Si les places publiques urbaines ont trouvé dans le «Landmark», une nouvelle raison d’être et de manifester une volonté politique, leur pérennité nécessite une bonne programmation qui soit en cohérence avec le type de quartier dans lequel se trouve la place. Plus cet espace a de sens, c’est-à-dire de connexions avec son environnement sur divers plans (politique, social, économique, historique, culturel, esthétique, écologique, etc…) plus il a de chances de vivre durablement.

Les places centrales

Les places centrales de la vieille ville bénéficient de l’attractivité touristique et économique de la capitale, mais chacune avec ses caractéristiques propres:

La place d’Armes vit presque essentiellement de fonctions Horeca (hôtels, restaurants, cafés) et culturelles (concerts et expositions) qui peuvent la faire palpiter suivant les saisons jusqu’en fin de soirée. Son caractère un peu théâtral, met en scène le passant qui défile devant les terrasses de cafés. Seuls les hôtels offrent aussi une vague présence nocturne, ce qui n’est pas le cas de la Grand-rue voisine, quasi moribonde dès 19 heueres malgré l’éclairage des vitrines qui exacerbe l’absence de logements.

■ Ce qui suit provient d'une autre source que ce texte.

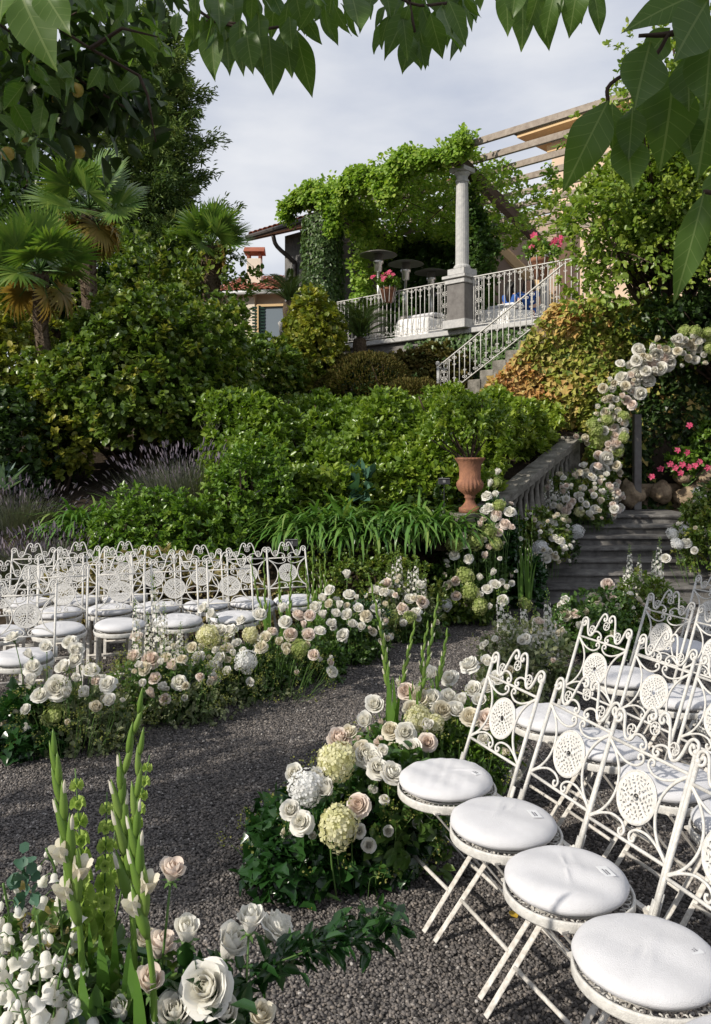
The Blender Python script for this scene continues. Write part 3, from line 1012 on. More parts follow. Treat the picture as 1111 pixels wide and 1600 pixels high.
HG = Vector((-2.07, 24.0, 0))
gh = thing('grey_house', 'grey rendered house corner with brown downpipe behind the ivy pier', 'house', (HG.x, HG.y, 3.5))
bk = Vector((0.7071, 0.7071, 0))
poly = [HG, HG + E * 2.3, HG + E * 2.3 + bk * 5, HG + bk * 5]
obj('wall', MB().prism([(p.x, p.y) for p in poly], 3.0, 8.1).mesh('wall', M_greywall), gh, world=True)
ov = 0.75
e0 = HG - E * ov - bk * ov
sl = (bk * 1 + Vector((0, 0, 0.36))).normalized()
b = MB()
q = [e0, e0 + E * 5.6, e0 + E * 5.6 + bk * 4, e0 + bk * 4]
dz = [0, 0, 1.44, 1.44]
vs = [Vector((p.x, p.y, 8.0 + z)) for p, z in zip(q, dz)] + [Vector((p.x, p.y, 8.10 + z)) for p, z in zip(q, dz)]
b.add(vs, [(3, 2, 1, 0), (4, 5, 6, 7), (0, 1, 5, 4), (1, 2, 6, 5), (2, 3, 7, 6), (3, 0, 4, 7)])
rf = obj('roof', b.mesh('roof', M_soffit), gh, world=True)
b = tiled(MB(), Vector((e0.x, e0.y, 8.115)), E, sl, 5.6, 4.2, 14)
o = obj('tile_courses', b.mesh('tile_courses', M_tile), rf, world=False, kind='stuff')
o.location = -(Vector(gh.location) + Vector(rf.location))
b = MB().tube([Vector((e0.x, e0.y, 8.05)) - bk * 0.06, Vector((e0.x, e0.y, 8.05)) - bk * 0.06 + E * 5.6], 0.075, 8)
b.tube([Vector((e0.x, e0.y, 8.0)) - E * 0.03, Vector((e0.x, e0.y, 8.0)) - E * 0.03 + bk * 4 + Vector((0, 0, 1.44))], 0.055, 4)
obj('gutter', b.mesh('gutter', M_gutter), gh, world=True)
p0 = HG + E * 0.55 - bk * 0.09
b = MB().tube(crom([p0 - bk * 0.6 - E * 0.25 + Vector((0, 0, 7.95)), p0 - bk * 0.45 - E * 0.25 + Vector((0, 0, 7.65)), p0 + Vector((0, 0, 7.2)), p0 + Vector((0, 0, 6.9)), p0 + Vector((0, 0, 3.5))], 4), 0.06, 8)
obj('downpipe', b.mesh('downpipe', M_gutter, True), gh, world=True)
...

La place Guillaume plus vaste a une vie plus diurne avec le caractère administratif communal de la mairie et du nouveau Biergercenter, et est aussi marquée par le rythme bi-hebdomadaire du marché.

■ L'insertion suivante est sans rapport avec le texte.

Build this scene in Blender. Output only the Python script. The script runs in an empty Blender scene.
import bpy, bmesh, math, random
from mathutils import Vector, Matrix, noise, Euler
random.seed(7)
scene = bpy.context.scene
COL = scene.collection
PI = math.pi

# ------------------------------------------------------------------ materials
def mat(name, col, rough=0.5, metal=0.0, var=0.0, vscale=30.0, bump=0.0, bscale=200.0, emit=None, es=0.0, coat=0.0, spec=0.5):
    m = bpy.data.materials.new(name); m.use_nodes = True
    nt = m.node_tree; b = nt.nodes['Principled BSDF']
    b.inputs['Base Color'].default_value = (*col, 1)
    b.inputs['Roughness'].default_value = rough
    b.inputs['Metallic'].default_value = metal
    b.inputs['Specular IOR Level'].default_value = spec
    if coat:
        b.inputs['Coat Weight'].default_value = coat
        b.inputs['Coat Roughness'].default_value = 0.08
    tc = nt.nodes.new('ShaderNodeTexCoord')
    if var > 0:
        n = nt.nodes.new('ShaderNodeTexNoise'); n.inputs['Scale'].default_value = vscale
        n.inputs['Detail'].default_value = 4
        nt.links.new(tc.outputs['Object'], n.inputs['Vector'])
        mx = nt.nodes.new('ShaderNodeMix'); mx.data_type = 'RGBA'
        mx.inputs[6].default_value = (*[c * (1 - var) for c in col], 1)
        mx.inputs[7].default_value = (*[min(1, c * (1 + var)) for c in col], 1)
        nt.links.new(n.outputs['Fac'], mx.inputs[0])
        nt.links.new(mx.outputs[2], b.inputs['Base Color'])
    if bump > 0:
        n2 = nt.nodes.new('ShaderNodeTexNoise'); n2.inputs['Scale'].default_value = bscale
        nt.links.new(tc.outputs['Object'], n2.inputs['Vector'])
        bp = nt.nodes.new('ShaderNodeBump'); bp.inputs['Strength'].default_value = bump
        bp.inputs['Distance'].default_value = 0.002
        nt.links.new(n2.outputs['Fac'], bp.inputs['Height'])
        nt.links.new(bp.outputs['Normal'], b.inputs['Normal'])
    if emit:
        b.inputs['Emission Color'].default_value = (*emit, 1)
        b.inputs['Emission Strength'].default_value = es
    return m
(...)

Enfin, la place Clairefontaine, ancienne ruelle réaménagée plus récemment en place, semble plus calme avec sa galerie d’art, un restaurant de luxe, quelques logements et surtout ses ministères. Cette place s’anime surtout à l’occasion de manifestations politiques qui s’attroupent souvent au pied de la statue de la Grande-Duchesse Charlotte.

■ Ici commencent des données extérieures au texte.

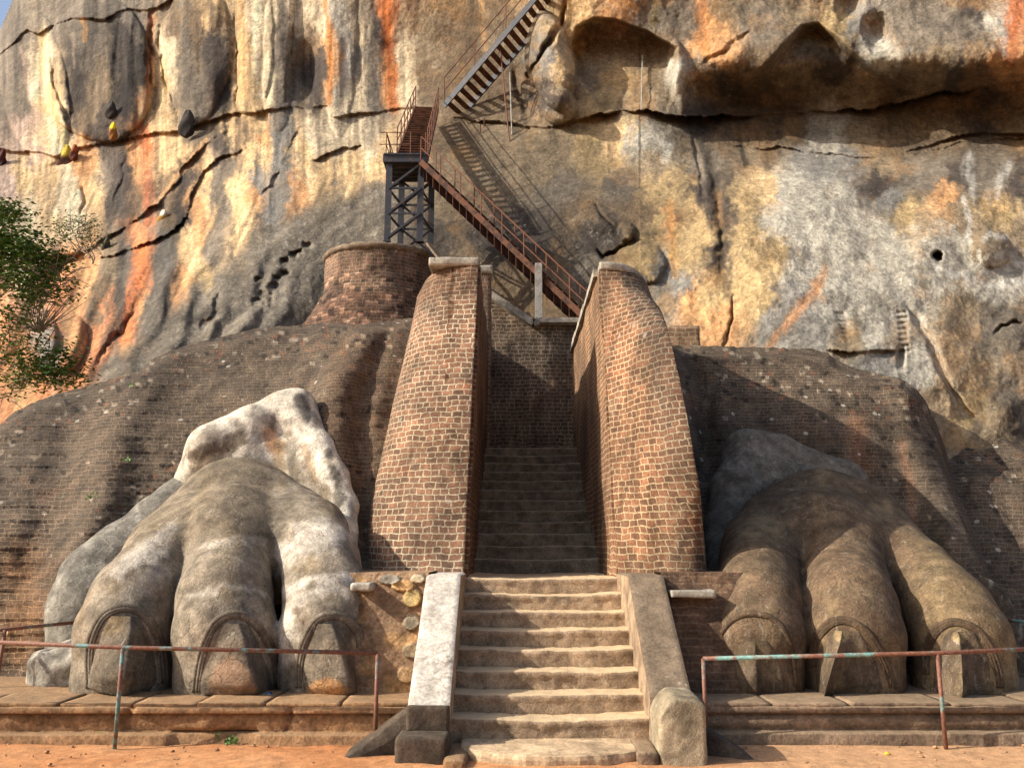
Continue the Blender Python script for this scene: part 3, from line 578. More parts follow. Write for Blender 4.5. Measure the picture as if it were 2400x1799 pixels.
LD = [(-400,1560,9.8),(-400,1200,11.4),(-100,1560,10.1),(-100,1300,11),(-100,1050,12.9),(0,1500,10.2),(120,1400,10.6),(0,1300,11),(0,1150,12),(0,1000,13.2),(200,1250,11.2),(200,1100,12.1),(200,920,13.6),(350,1100,12.1),(350,870,14.1),(500,1000,12.7),(500,800,14.6),
 (680,960,12.7),(680,850,13.9),(680,765,15),(600,900,13.4),(780,1200,11.3),(780,1000,12.3),(780,880,13),(830,780,14.4),(760,1345,10.7),(850,1345,10.6),(870,1100,11.8),(900,900,13.0),(930,760,14.7),(1000,760,14.9),(600,1300,11),(300,1500,10.6),(700,1550,10.2),(950,1300,11)]

def odd_bricks(U, V, c, dens, seed):  # scattered lime-white, reddish and missing bricks
    iu = np.floor(U/11+(np.floor(V/8) % 2)*.5).astype(np.int64); iv = np.floor(V/8).astype(np.int64); h = (_h(iu, iv, iu*0, seed)+1)/2
    c[h < dens*.4] *= np.array((2.5, 2.7, 2.9)); k = (h > 1-dens*.35); c[k] = c[k]*np.array((1.45, 1.05, .9)); k2 = (h > .5) & (h < .5+dens*.6); c[k2] *= .35
    return c
def ldepth(U, V):
    wu = U+fbm(U/160, V/160, 0, 2, 15)*14
    D = tps(LD, U, V)
    d, _ = seg(wu, V, [(372,835),(310,930),(262,1040),(230,1200),(120,1420)]); D -= .34*np.exp(-(d/62)**2)
    d, _ = seg(wu, V, [(200,900),(150,1100),(80,1350)]); D += .22*np.exp(-(d/60)**2)
    d, _ = seg(wu, V, [(800,810),(735,870),(708,960),(700,1100),(705,1200)]); D += .20*np.exp(-(d/22)**2)
    d, _ = seg(wu, V, [(850,800),(785,880),(775,1050),(790,1250)]); D -= .36*np.exp(-(d/62)**2)
    d, _ = seg(wu, V, [(935,750),(880,850),(845,940),(840,1100),(850,1300)]); D += .16*np.exp(-(d/26)**2)
    d, _ = seg(wu, V, [(940,770),(895,880),(868,1000)]); D -= .08*np.exp(-(d/22)**2)
    d, _ = seg(U, V, [(690,770),(790,790),(900,755)]); D += .15*np.exp(-(d/14)**2)
    P = atn(U, V, 12+0*U)
    r0 = sstep(0, 26, V-curve(LT, U)); D += .45*(1-r0)
    tz = P[..., 2]/.19+fbm(P[..., 0]*1.5, P[..., 2]*2, 0, 3, 18)*.12; D = D+.022*((tz-np.floor(tz))-.5)*(1 if True else 0)
    return D+fbm(P[..., 0]*.8, P[..., 2]*.8, 0, 4, 16)*.16+fbm(P[..., 0]*4, P[..., 2]*5, 0, 4, 17)*.035
def lstain(U, V):
    c = np.ones(U.shape+(3,))*.84; n = fbm(U/50, V/50, 0, 4, 77)
    t = 1-sstep(0, 120, V-curve(LT, U)+n*50); c *= (1-t*.2)[..., None]
    k = np.exp(-(seg(U+n*20, V+n*20, [(40,1330),(60,1420),(30,1500)])[0]/60)**2)*.9; c = c*(1-k[..., None])+np.array((1.8,1.35,.95))*k[..., None]
    q = V-curve(LT, U); dens = np.where(q < 75, .16, .015)*np.where(n > -.1, 1, .2)+.12*np.exp(-(seg(U, V, [(380,1090),(300,1190),(210,1290)])[0]/45)**2); c = odd_bricks(U, V, c, dens, 5)
    k = polymask(U+n*20, V, [(790,800),(960,740),(940,1000),(860,1330),(780,1340),(740,1000)], 25)[..., None]; c = c*(1-k)+c*np.array((1.22,1.1,1.0))*k
    return c
us_ = np.arange(-480, 1062, 4.0)
sh = sheet('brick_mound', us_, lambda u: curve(LT, u)+fbm(u/9, u*0, 0, 3, 19)*3.0, 1640, ldepth, M['mound'], 3.5, 200, lstain)
tag(sh, 'broad weathered brick slope rising behind the left lion paw', 'brick mound', 'weathered brick slopes beside the stairs')
RT = [(1440,812),(1556,806),(1600,812),(1650,811),(1800,815),(1900,818),(1940,827),(1962,845),(2010,866),(2063,877),(2110,886),(2150,915),(2166,935),(2180,962),(2240,974),(2313,993),(2360,1015),(2400,1042),(2600,1120),(2900,1220)]
RD = [(1450,820,14.2),(1500,1000,12.6),(1500,1345,10.6),(1600,830,14.1),(1650,812,14.5),(1800,815,14.7),(1940,828,14.7),(2060,878,14.2),(2150,917,14.1),(2230,975,14.6),(2310,993,14.3),(2400,1040,13.8),(2600,1120,13.2),(2850,1220,12.6),(1700,950,13.7),(1900,980,13.3),(2100,1100,12.9),(2300,1150,12.8),(2500,1300,11.8),
 (2000,1200,12.6),(2200,1300,11.5),(2350,1400,11),(2500,1450,10.8),(1660,1345,10.9),(1660,1200,12.2),(1660,1050,13.1),(1700,1450,10.7),(2100,1500,10.5),(2400,1550,10.2),(2800,1600,10)]
def rdepth(U, V):
    wu = U+fbm(U/160, V/160, 0, 2, 25)*12
    D = tps(RD, U, V)
    f = np.interp(V, [880,962,1100,1300,1500], [2170,2183,2222,2290,2350]); s = wu-f
    D += 1.15*sstep(-10, 12, s)*np.exp(-np.maximum(s, 0)/260)-.4*np.exp(-((s+40)/45)**2)
    d, _ = seg(wu, V, [(1590,815),(1640,900),(1650,1100)]); D += .35*np.exp(-(d/28)**2)
    d, _ = seg(wu, V, [(1650,860),(1700,1000)]); D -= .15*np.exp(-(d/40)**2)
    d, _ = seg(wu, V, [(2250,990),(2330,1300),(2380,1500)]); D -= .2*np.exp(-(d/40)**2)
    P = atn(U, V, 12+0*U); r0 = sstep(0, 26, V-curve(RT, U)); D += .45*(1-r0)
    tz = P[..., 2]/.19+fbm(P[..., 0]*1.5, P[..., 2]*2, 0, 3, 18)*.12; D = D+.022*((tz-np.floor(tz))-.5)*(1 if True else 0)
    return D+fbm(P[..., 0]*.8, P[..., 2]*.8, 0, 4, 26)*.16+fbm(P[..., 0]*4, P[..., 2]*5, 0, 4, 27)*.035
def rstain(U, V):
    c = np.ones(U.shape+(3,))*.80; n = fbm(U/50, V/50, 0, 4, 87)
    k = .7*np.exp(-(seg(U+n*16, V, [(2010,990),(2020,1100)])[0]/22)**2)+.5*np.exp(-(seg(U+n*16, V, [(2110,1040),(2150,1250)])[0]/12)**2)
    c = c*(1-k[..., None])+np.array((1.9,1.35,1.1))*k[..., None]; q = V-curve(RT, U)
    return odd_bricks(U, V, c, np.where(q < 110, .13, .02)*np.where(n > -.1, 1, .2), 8)
us_ = np.arange(1440, 2860, 4.0)
sh = sheet('brick_mound', us_, lambda u: curve(RT, u)+fbm(u/9, u*0, 0, 3, 29)*3.0, 1660, rdepth, M['mound'], 3.5, 200, rstain)
tag(sh, 'weathered brick slope rising behind the right lion paw below the pale cliff', 'brick mound', 'weathered brick slopes beside the stairs')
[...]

La place d’Armes vit presque essentiellement de fonctions Horeca (hôtels, restaurants, cafés) et culturelles (concerts et expositions) qui peuvent la faire palpiter suivant les saisons jusqu’en fin de soirée

Ainsi, suivant leur fonction ou leur échelle, l’animation des places suit un rythme différent. Les places du théâtre ou pourvues d’un cinéma s’animent le soir, les places administratives dans les quartiers de bureaux ainsi que les abords des établissements scolaires ne palpitent qu’aux heures de pointe et quelque peu à l’heure du déjeuner si les cantines n’empêchent pas les restaurants de survivre au dehors.
Mais des espaces publics sont aussi créés dans les nouveaux quartiers résidentiels. Ces nouveaux espaces libres n’ont pas du tout les mêmes fonctions que les places urbaines. Il existe au Luxembourg peu de places résidentielles sur le modèle anglo-saxon des « cités-jardins », places entourées essentiellement de logements et pourvues d’un petit parc central. On peut peut-être évoquer dans cet esprit le square arboré de la Cité Holleschbierg à Hespérange. Une place minérale sans commerces ni restaurants est vite trop grande, alors qu’un espace vert ou arboré peut rester attractif pour des résidents, même en l’absence de commerces quelle qu’en soit la taille.

C’est donc dans les nouveaux quartiers résidentiels, dans le cadre de projets d’aménagements particuliers (PAP), que sont créés le plus souvent de nouveaux espaces publics. La loi sur l’aménagement communal et le développement urbain (ACDU) permet en effet aux Communes de recevoir gratuitement de l’espace public représentant jusqu’à 25% de la surface du terrain brut. Or, ces 25% sont juste suffisants pour la voirie et les infrastructures, avec bassin de rétention des eaux pluviales, et un élargissement de voirie en placette ou un petit espace vert. La création de réelles places urbaines ou de parcs même modestes en quartier résidentiel dépasse presque toujours la part de cession gratuite. Comme la plupart des nouveaux quartiers résidentiels ne sont pas assez attractifs pour qu’un commerce de proximité ou un café puisse y survivre et animer une place, ces espaces sont dédiés principalement aux jeux d’enfants et à la promenade d’habitants, souvent avec leurs chiens. Ces places de jeux, espaces verts ou placettes sous forme d’espace de circulation configuré en «zone de rencontre» donnant priorité au piéton sur les automobiles limitées dans leur déplacement à 20 km/h, offrent un lieu de convivialité aux habitants.

Plus modestes et moins représentatifs que les places centrales ces espaces font la qualité des nouveaux quartiers d’habitation et sont peut-être la seule chance des habitants de rencontrer leurs voisins.

Mais à quoi servent les voisins dans une société motorisée, connectée en permanence à toutes sortes de médias, qui bénéficie d’une bonne sécurité sociale et qui croit qu’elle peut se passer de solidarité et se retrancher dans son logement sans rien devoir à personne?

Les ménages se rétrécissent et au moindre dysfonctionnement des aides et services, les personnes n’ayant plus l’habitude de demander un coup de main à leur voisin sont démunies lorsqu’elles se retrouvent seules ou uniquement accompagnées de personnes à charge.

À défaut d’épicerie ou de café, un espace public bien conçu même petit peut au moins permettre de les connaître et par la même occasion, il offre aux enfants la possibilité de tester progressivement leur autonomie en toute sécurité à proximité du logement.

La volonté politique inscrite dans la loi ACDU ne suffit pas à elle seule à faire vivre une place. La créativité des urbanistes, paysagistes et architectes est ainsi mise à contribution pour regrouper rationnellement, en synergie de fonctions, les espaces libres du quartier en un lieu innovant de nouvelles formes de convivialité. Parce qu’en fin de compte ce sont les citoyens qui décideront de l’avenir de l’espace public en utilisant, en s’appropriant et en respectant ou non ces places qui leur sont encore offertes.